Dick & Jane – Striking a Jury

IMG_8717By Justin O’Dell

When we last saw Dick and Jane, Dick had been served with a lawsuit for breach of his employment contract, but had prevailed in avoiding an interlocutory injunction shutting down his new company.  We have moved through discussions of the discovery process, mediation/arbitration and are now on to a final trial.

The process of a final jury trial is so complicated that it could consume our discussion for the remainder of the year.  In order to move along, we will discuss the trial process in just two articles.  For this month, we will look at jury selection.  Next month, we will look at the actual trial process and verdict.

Jury selection is a very misunderstood process outside of trial lawyers.  Most non-lawyer members of the public believe that they are “selected” or “picked” for jury service.  In fact, it is quite often the case that in post-trial interviews jurors want to know “Why did you pick me?”.  The reality of the process is that jurors are not “picked” but rather jurors are “struck” and the jury which ultimately tries the case consists of those jurors who remain and are not stricken by either party.

The process begins with a qualification process administered by the Court.  If a jury of 12 (with 1 additional alternate) is to be seated, the Court will generally bring 36 or more eligible jurors into the Courtroom.  The Court will generally confirm that the jurors brought in are eligible to serve (over the age of 18, residents of the County and not been convicted of a felony).  The Court will then confirm that the jurors do not have any personal relationships or connections to the case being tried so as to be impartial or biased.

Once the jurors are confirmed as eligible, the parties to the case begin a process called “voir dire.”  The term is so archaic that lawyers cannot even agree as to how to pronounce it.  In regions outside of the South, “vwah deer” is the prevailing pronunciation.  Much as we do with all such things, Southerners tend to eliminate the European accent and say “vor dire.”  The process is more actually called “Q & A.”
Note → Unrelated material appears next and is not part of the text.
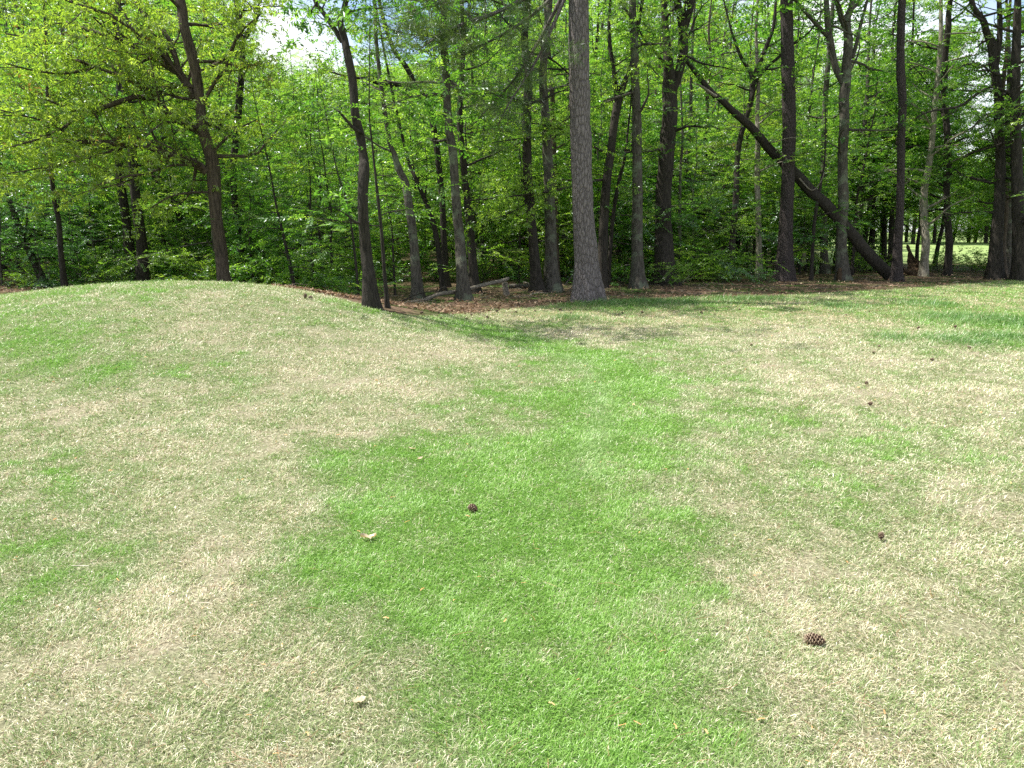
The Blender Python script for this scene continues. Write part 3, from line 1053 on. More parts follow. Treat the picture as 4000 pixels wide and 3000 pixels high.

In this process, each lawyer will ask the potential jurors are variety of questions about themselves.  The lawyers can ask questions based on the case, but not ask anything specific about the case or ask the jurors to prejudice the case in any way.  By way of example, in our case involving Dick and his former company, both lawyers would be interested to know which jurors owned businesses and which jurors were employees of businesses.  The lawyers might be inclined to know which jurors had left a company to start up their own business.  Deeper questions might involve asking the jurors to discuss or opine on whether they believe a contract was inflexible and binding or whether concepts of freedom and liberty of employment were more important.  The process walks a fine line in trying to solicit the personal leanings and sentiments of a jury without impermissibly asking them to judge the case at hand.   Most lawyers also have a series of standard, general questions designed to elicit personality types (leader v. follower), understandings of the legal system, prior dealings with Courts and lawyers, etc…  For example, a juror who reveals that he/she is an ardent fan of legal TV shows like Law & Order, CSI and NCIS will often have an unrealistic expectation of evidence and the drama of a real trial.
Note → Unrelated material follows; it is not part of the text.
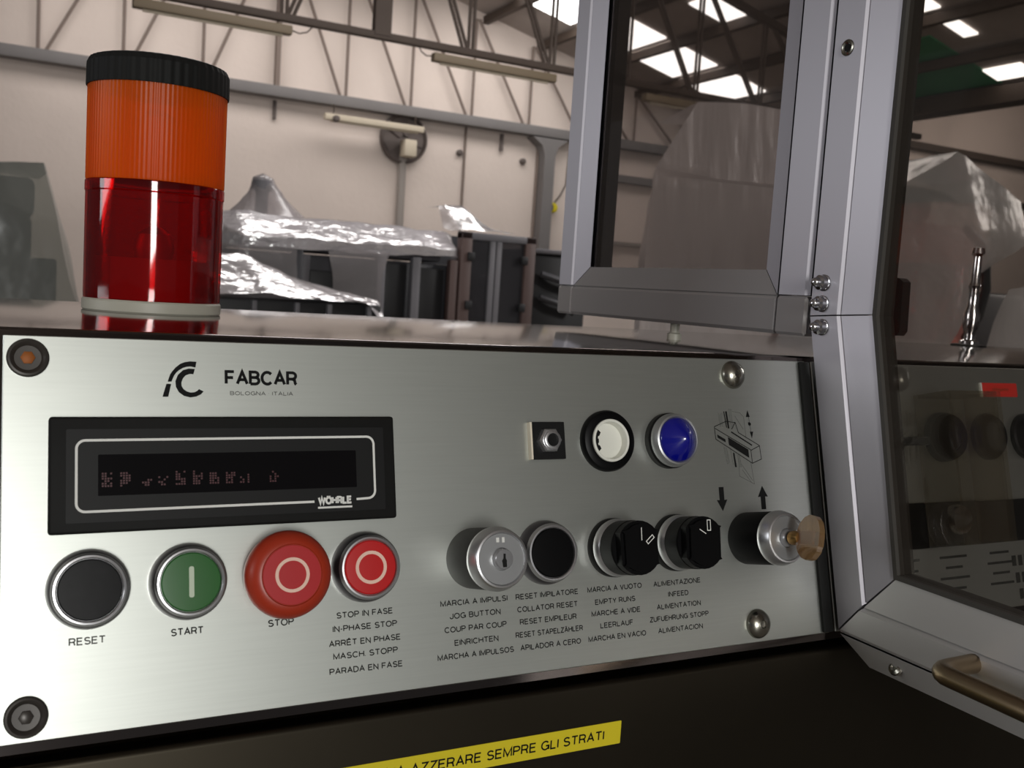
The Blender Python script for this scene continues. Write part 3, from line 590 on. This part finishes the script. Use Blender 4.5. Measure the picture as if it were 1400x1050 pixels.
# panel fasteners
def cup_screw(u, v, inner):
    bm = B(); lathe(bm, [(7.4, 0), (7.4, 0.9), (6.9, 1.7), (6.2, 1.9), (5.5, 1.4), (4.7, 0.5), (0, 0.4)], 40)
    o = obj('panel_screw', bm, 'grey_cup', con, at(u, v), True)
    bm = B(); lathe(bm, [(2.6, 0.3), (2.6, 1.1), (2.0, 1.4), (0, 1.5)], 6); obj('screw_head', bm, inner, o, at(u, v), True)
cup_screw(8.5, 8.8, 'rust'); cup_screw(9.2, 140.8, 'grey_cup')
def dome_screw(u, v):
    bm = B(); lathe(bm, [(7.6, 0), (7.6, 0.8), (6.6, 2.6), (4.6, 4.2), (2.2, 4.9), (1.6, 4.2), (0, 4.0)], 36)
    obj('panel_screw', bm, 'zinc', con, at(u, v), True)
dome_screw(350.6, 8.8); dome_screw(353.8, 140.5)

# display
du_ = obj('display_unit', box(B(), 15.7, 153.4, -76.0, -31.7, 0, 5.0, 1.2, 3), 'black_matte', con, PM, True)
bm = B(); prism(bm, rrect(21.6, 148.0, -72.0, -36.6, 0.6, 3), 5.0, 5.5); fr = obj('front_frame', bm, 'black', du_, PM, True)
bm = B(); prism(bm, rrect(32.8, 135.3, -62.1, -46.4, 0.3, 2), 5.5, 5.6); obj('screen', bm, 'screen', du_, PM, True)
bm = B(); r = 3.2
pts = [(116.6, -67.6)] + arc(25.2 + r, -67.9 + r, r, 270, 180, 6) + arc(25.2 + r, -40.9 - r, r, 180, 90, 6) + arc(143.4 - r, -40.6 - r, r, 90, 0, 6) + arc(143.4 - r, -67.0 + r, r, 0, -90, 6) + [(135.0, -67.2)]
stroke(bm, pts, 0.95, 5.5, 5.58); obj('outline', bm, 'white_print', du_, PM, True, smooth=0)
bm = B(); text(bm, 'WÖHRLE', 125.6, -67.3, 15.0, 3.4, 5.6, 0.26); prism(bm, [(118.1, -70.6), (133.0, -70.6), (133.0, -69.8), (118.1, -69.8)], 5.5, 5.57); obj('lettering', bm, 'white_print', du_, PM, True, smooth=0)
bm = B()
for i, (x, hgt) in enumerate(((36.0, 5.6), (42.6, 5.4), (50.5, 2.0), (56.5, 3.0), (63.0, 5.2), (69.6, 5.4), (76.0, 4.6), (82.4, 4.0), (88.0, 3.6), (100.0, 4.6))):
    for c in range(4):
        for rr in range(6):
            if rr * 0.95 < hgt and random.random() < 0.62: box(bm, x - 1.9 + c * 1.0, x - 1.2 + c * 1.0, -58.8 + rr * 0.95, -58.1 + rr * 0.95, 5.6, 5.63)
obj('segments', bm, 'segment', du_, PM, True, smooth=0)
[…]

During the Q & A process, both sides of the case take notes and score the jurors for positive and negative attributes related to the case.  When the questioning is complete, both sides have the opportunity to strike or excuse any jurors for cause (meaning the juror is biased, has a personal conflict or something that prohibits them from serving).  Next, a sheet listing all of the jurors is given to the Plaintiff’s attorney.  The sheet lists the first 24 eligible jurors and the next 3 eligible jurors.  From the first 24 names, the Plaintiff “strikes” out one name and passes the sheet to the Defendant.  The Defendant then “strikes” out one name and passes the sheet back.  This continues until each side has stricken out 6 names, leaving 12 remaining.  Each side uses their strikes to remove the jurors they believe to be the most harmful to their case.  Jurors cannot be stricken for reasons related to gender, race or age and if a party believes such behavior has occurred, the party can challenge the other party to provide a non-prohibited basis for the strike.  There is incredible strategy in the order in which jurors are stricken.  Often times a party will hold off on striking a potentially negative juror to see if the other party will strike that juror first.  This gives the first party the ability to strike another juror.
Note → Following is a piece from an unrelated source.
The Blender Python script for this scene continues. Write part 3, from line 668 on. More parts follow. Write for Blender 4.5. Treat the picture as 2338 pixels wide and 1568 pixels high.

After the first 12 strikes, the 12 individuals remaining will constitute the trial jury.  From the next 3 eligible jurors, each side strikes 1 name and leaves the remaining person to serve as the alternate juror.  In high profile cases or cases which will last an extended period of time, a Judge might require that 2 or 3 alternates be selected.  The alternate juror sits through the entire proceeding not knowing that they are the alternate.  If at any time a member of the 12 is excused for behavior, illness, emergency, bias or any other reason, the alternate is moved onto the formal jury.  If the trial ends without using an alternate, then the alternate is excused and does not take part in deliberations.

As you can see, a jury is not “selected” but rather “eliminated” which is the basis for the phrase “striking a jury.”  Quite often, the jury seated is made up of individuals who answered few, if any, questions during the voir dire process.  By largely remaining silent, these jurors gave very little information from which one side or the other could make a negative association.

In other words, if you want to increase your chances of NOT being on a jury, speak up early and often during “voir dire.”